Honorific Prefix: | Major-General |
Sir Wyndham Childs | |
Birth Date: | 15 December 1876 |
Death Date: | 27 November 1946 (aged 69) |
Branch: | British Army |
Serviceyears: | 1900–1922 |
Rank: | Major-General |
Battles: | Second Boer War World War I |
Awards: | Knight Commander of the Order of St Michael and St George Knight Commander of the Order of the British Empire Companion of the Order of the Bath |
Major-General Sir Borlase Elward Wyndham Childs (15 December 1876 – 27 November 1946) was a British Army officer who also served as Assistant Commissioner of Police of the Metropolis from 1921 to 1928.
Childs was born in Cornwall, the son of a solicitor. He initially entered the law himself, as an articled clerk to his father. He was also a captain in the 2nd Volunteer Battalion of the Duke of Cornwall's Light Infantry. When the Second Boer War broke out he volunteered for overseas service, but was turned down. He decided to volunteer for regular service instead, intending to return to the law after the war, and in 1900 was commissioned into the regular DCLI, being immediately posted to the 1st Battalion in Dum Dum, India. Shortly afterwards, the battalion moved to Ceylon as a guard battalion for the Boer prisoner of war camp. After two years, the battalion was finally posted to South Africa, where Childs was appointed adjutant and quartermaster of the rest camp at Stellenbosch. There he came to the attention of Colonel Nevil Macready, then Chief Staff Officer at Cape Colony, who appointed him garrison adjutant of Cape Town Castle. He was promoted Lieutenant in April 1904 and returned to England in 1905, where he became adjutant of his battalion. He transferred to the Royal Irish Regiment as a captain in 1910.
In February 1911 he was seconded to the War Office as a staff captain. In November 1910, he accompanied his old friend, Macready, by then Director of Personal Services, as his staff officer to Tonypandy in South Wales, where rioting had broken out. In February 1912, he was promoted to the brevet rank of major. In April 1914, he was appointed deputy assistant adjutant-general at the War Office and in September 1914 he was appointed assistant adjutant-general with the British Expeditionary Force and promoted to the temporary rank of lieutenant-colonel and shortly afterwards to the temporary rank of colonel. While with the BEF, he instituted court martial reforms that increased the remission of death sentences for deserters to 89 per cent of all those sentenced to death by military courts.
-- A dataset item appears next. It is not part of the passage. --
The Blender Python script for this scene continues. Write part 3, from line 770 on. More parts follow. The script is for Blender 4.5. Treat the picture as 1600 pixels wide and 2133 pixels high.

In 1916, he returned to the War Office as assistant adjutant-general, mainly dealing with conscientious objectors, and later the same year was appointed Director of Personal Services, in charge of Army discipline. In September 1915 he was given the substantive rank of major in the DCLI, in 1916 he became a brevet lieutenant-colonel, in 1917 a brevet colonel, and in 1919 a temporary major-general. In 1919, he also became a deputy adjutant-general.
Childs was appointed Assistant Commissioner "C" (Crime) in December 1921.[1] He retired from the Army in December 1922 with the honorary rank of Major-General. While Assistant Commissioner he attempted with some success to stamp out the illegal arms trade. He resigned from the Metropolitan Police on 6 November 1928[2] over the Sir Leo Chiozza Money incident.[3]
He was appointed Companion of the Order of St Michael and St George (CMG) in 1916, Companion of the Order of the Bath (CB) in 1918, Knight Commander of the Order of St Michael and St George (KCMG) in 1919, and Knight Commander of the Order of the British Empire (KBE) in February 1921.
He was appointed High Sheriff of Cambridgeshire and Huntingdonshire for 1932-33 when he was living in Thriplow House, Thriplow, Cambridgeshire.
He died in the Stoke Newington district of London in 1946. He had married Ethel (Young) Allanson in 1925.